With almost 57 per cent of the vote, Francois Holland, a former party General Secretary was declared the French Socialist Party's presidential nominee in the second round of primaries held on Sunday.

Martine Aubry, Mayor of Lille, former Labour Minister and the architect of France's 35-hour week who was his run-off rival, polled a little over 43 per cent of the 2.7 million votes cast. In seven months' time, when France goes to the polls to choose its next president, Mr. Holland will face incumbent Nicolas Sarkozy.

Mr. Holland has never held ministerial office but he has been a party worker almost all his adult life and, as party chief, was the architect of several socialist victories in municipal, regional, legislative and European elections.

All the other socialist heavyweights who had had taken part in the first round pledged their support to him saying the party would be unified in its attempt to oust the right wing from power. The last time the Socialists won the presidential election was in 1988 when Francois Mitterrand was re-elected for a second seven-year term. Since then, the Socialists have notched up three presidential defeats in a row , their candidate Lionel Jospin suffering the ultimate humiliation in 2002, when he was knocked out of the first round by the extreme right candidate Jean Marie Le Pen.

Values of left

Over 2.7 million left wing voters participated in France's first-ever open primary to choose the Socialist candidate. The socialists had held a primary in 2007 too, but only party card holders were allowed to vote. This time the vote was extremely well organised with volunteers slogging to pull it off. Voting was open to anyone willing to fork out one euro and sign a declaration that he or she believed in the “values of the left”. The efficiency with which the vote was held and the large turn out — the Party had said it would consider the primaries a success if over a million people turned up to vote, had the right and the extreme right gnashing its teeth in anger.

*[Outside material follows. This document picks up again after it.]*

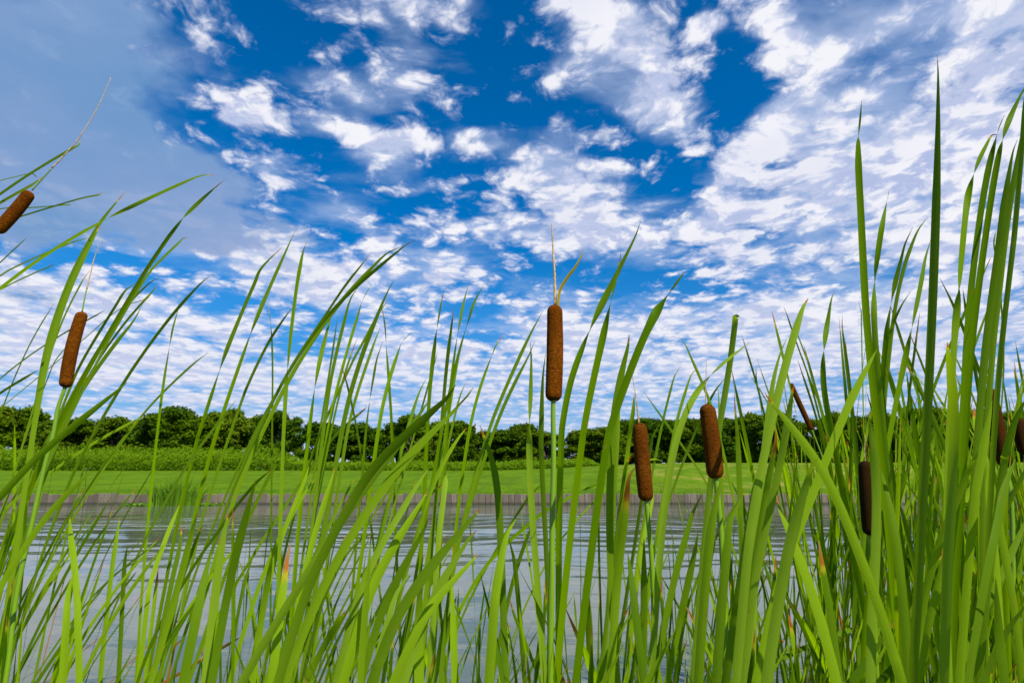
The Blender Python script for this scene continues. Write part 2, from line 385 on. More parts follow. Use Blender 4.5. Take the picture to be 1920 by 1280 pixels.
# ------------------------------------------------------------------ foliage scatter
def leaf_cards(pts, size, squash=1.0, seed=0, aspect=1.7):
    """many small folded leaves: pts = (position, outward direction, tone)"""
    rg = random.Random(seed); vs, fs, tn = [], [], []
    for p, nrm, tone in pts:
        s = size * rg.uniform(.6, 1.3)
        n = (nrm + Vector((rg.gauss(0, .7), rg.gauss(0, .7), rg.gauss(0, .7) + .3))).normalized()
        t = n.cross(Vector((rg.gauss(0, 1), rg.gauss(0, 1), rg.gauss(0, 1)))).normalized(); b = n.cross(t)
        k = len(vs)
        vs += [p - t * s * aspect * .5, p + b * s * .5, p + t * s * aspect * .5 + n * s * .12, p - b * s * .5]
        fs.append((k, k + 1, k + 2, k + 3)); tn += [tone] * 4
    return vs, fs, tn
def tube(path, rads, sides=8, caps=True):
    vs, fs = [], []
    n = len(path); prev = None
    for i, p in enumerate(path):
        p = Vector(p); a = Vector(path[max(0, i - 1)]); c = Vector(path[min(n - 1, i + 1)])
        t = (c - a).normalized()
        if prev is None: prev = t.orthogonal().normalized()
        u = (prev - t * prev.dot(t)).normalized(); prev = u; v = t.cross(u)
        for k in range(sides):
            an = 2 * math.pi * k / sides
            vs.append(p + (u * math.cos(an) + v * math.sin(an)) * rads[i])
    for i in range(n - 1):
        for k in range(sides):
            k2 = (k + 1) % sides
            fs.append((i * sides + k, i * sides + k2, (i + 1) * sides + k2, (i + 1) * sides + k))
    if caps:
        fs.append(tuple(range(sides))[::-1]); fs.append(tuple((n - 1) * sides + k for k in range(sides)))
    return vs, fs

def make_tree_mesh(seed):
    """returns (trunk mesh verts, faces), (crown ...), natural height ~ 7"""
    rg = random.Random(seed)
    H = 7.0; wd = rg.uniform(2.0, 2.6)
    tv, tf = [], []
    def add(path, rads, sides=7):
        v, f = tube(path, rads, sides); k = len(tv)
        tv.extend(v); tf.extend([tuple(i + k for i in q) for q in f])
    lean = rg.uniform(-.25, .25)
    trunk = [(0, 0, -.3), (lean * .2, 0, .8), (lean * .5, .05, 2.0), (lean, .1, 3.6), (lean * 1.2, .1, 5.2)]
    add(trunk, [.20, .16, .13, .09, .04])
    lobes = []
    for i in range(rg.randint(34, 40)):
        z = rg.uniform(.55, 6.5); prof = math.sin(math.pi * min(1, max(.08, (z + .9) / 8.4))) ** .55
        a = rg.uniform(0, 2 * math.pi); r = wd * prof * rg.uniform(.35, .95)
        c = Vector((lean + r * math.cos(a), r * math.sin(a) * .9, z)); rr = rg.uniform(.38, 1.05)
        if c.z + rr > H: c.z = H - rr
        lobes.append((c, rr, rg.uniform(0, .45)))
        if i < 11:
            z0 = rg.uniform(1.2, 3.4); m_ = Vector((lean * .6, .05, z0)).lerp(c, .5) + Vector((0, 0, .25))
            add([(lean * .5, .05, z0), tuple(m_), tuple(c)], [.055, .035, .012], 5)
    lobes.append((Vector((lean, 0, H - .75)), .75, .35))
    pts = []
    for (c, rr, tone) in lobes:
        for _ in range(int(420 * rr)):
            d = Vector((rg.gauss(0, 1), rg.gauss(0, 1), rg.gauss(0, 1))).normalized()
            d.z = d.z * .8
            q = rr * (rg.random() ** .35) * (1 + .35 * noise.noise(c * 3 + d * 2.2))
            if rg.random() < .06: q *= 1.25
            pts.append((c + d * q, d, min(1, max(0, tone + rg.uniform(-.1, .45)))))
    return (tv, tf), leaf_cards(pts, .19, seed=seed)
tree_kinds = []
for s in range(6):
    (tv, tf), (cv, cf, ct) = make_tree_mesh(100 + s)
    tree_kinds.append((tv, tf, cv, cf, ct))
# skyline of the photograph: x, top y
SKYLINE = [(-60, 760), (10, 756), (62, 757), (118, 786), (165, 783), (228, 779), (275, 782), (322, 759), (372, 776), (404, 767), (442, 762), (486, 774), (528, 768),
           (606, 789), (650, 796), (682, 788), (738, 790), (775, 772), (822, 786), (862, 784), (906, 804), (940, 803), (978, 792), (1022, 806),
           (1092, 803), (1132, 797), (1168, 784), (1206, 780), (1246, 786), (1286, 782), (1322, 784), (1358, 781), (1404, 770), (1440, 772), (1486, 786), (1524, 782), (1562, 768),
           (1606, 776), (1650, 770), (1698, 758), (1742, 757), (1790, 768), (1838, 762), (1884, 770), (1930, 764), (1980, 770)]
ORD = 'first second third fourth fifth sixth seventh eighth ninth tenth eleventh twelfth thirteenth fourteenth fifteenth sixteenth seventeenth eighteenth nineteenth twentieth twenty-first twenty-second twenty-third twenty-fourth'.split()
meshes = {}
def place_tree(kind, loc, h, wscale, rz, label, group):
    e = empty('deciduous_tree', loc, rz); s = h / 7.0
    e.scale = (wscale, wscale, s)
    if kind not in meshes:
        tv, tf, cv, cf, ct = tree_kinds[kind]
        t = mesh_obj('trunk', tv, tf, M_BARK, e); c = mesh_obj('crown', cv, cf, M_TREE, e, smooth=False, attrs={'tone': ct})
        meshes[kind] = (t.data, c.data)
    else:
        link(bpy.data.objects.new('trunk', meshes[kind][0]), e); link(bpy.data.objects.new('crown', meshes[kind][1]), e)
    tag(e, label, 'tree', group)
def lawn_at(x, y): return lawn_z(x, y)
runs = [(-100, 560, 'from the left edge in the dark wood left of the first sky notch'), (560, 705, 'from the left between the two sky notches left of the tall brown head'),
        (705, 1060, 'right of the notch of sky beside the tall broad blades, left of centre'), (1060, 2100, 'counted rightward from the notch of sky under the central brown head')]
cnt = [0] * 4
for (px, py) in SKYLINE:
    ri = [i for i, r_ in enumerate(runs) if r_[0] <= px < r_[1]][0]
    y = random.uniform(58, 66); p = at(px, py, y); gz = lawn_at(p.x, y)
    lab = '%s tree %s' % (ORD[cnt[ri]], runs[ri][2]); cnt[ri] += 1
    place_tree(random.randrange(6), (p.x, y, gz - .05), p.z - gz, random.uniform(.95, 1.3), random.uniform(0, 6.28), lab, 'row of trees beyond the lawn')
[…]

Mr. Holland, the former companion of Segolene Royal and the father of their four children, had to fight free of his former partner's glamorous shadow. It was Ms. Royal, not he who was named Minister in successive Cabinets. In 2007, she won the socialist primaries with a convincing 60 per cent of the vote but failed to take the nation with her losing to Mr. Sarkozy by a margin of six per cent.

Now Mr. Holland appears to have come into his own. He has a new partner, has shed 10 kg and injected both seriousness and gravitas into his discourse though flashes of his famous wit and sense of repartee continue to surface. Mr Holland has tried to steer clear of the glamour that characterised his former companion, attempting to convey the image of a simple, caring man, genuinely interested in the well being of his compatriots.

The success of the Socialist primaries has left the Right badly mauled in terms of its popularity with the general public. Mr. Sarkozy has had to struggle to get coverage and in successive declarations he has appeared incapable, alongside his EU partners, of tackling Europe's financial crisis. Revelations of financial scandals and the unsavoury relationships between leaders of the governing UMP coalition and arms dealers and middlemen have further dented the government's image. This vote makes it even more difficult for the right to get its act together so that Mr. Sarkozy can win a second term in office.

“What is clear is that the Socialists, who just a year ago appeared unable to get their act into gear, have given the country a fabulous demonstration of unity in diversity and genuine participative democracy. They have rekindled a taste for politics amongst left wing voters. That can only be good for the democratic process,” said Nicolas Demorand, Editor of Liberation, the left wing daily.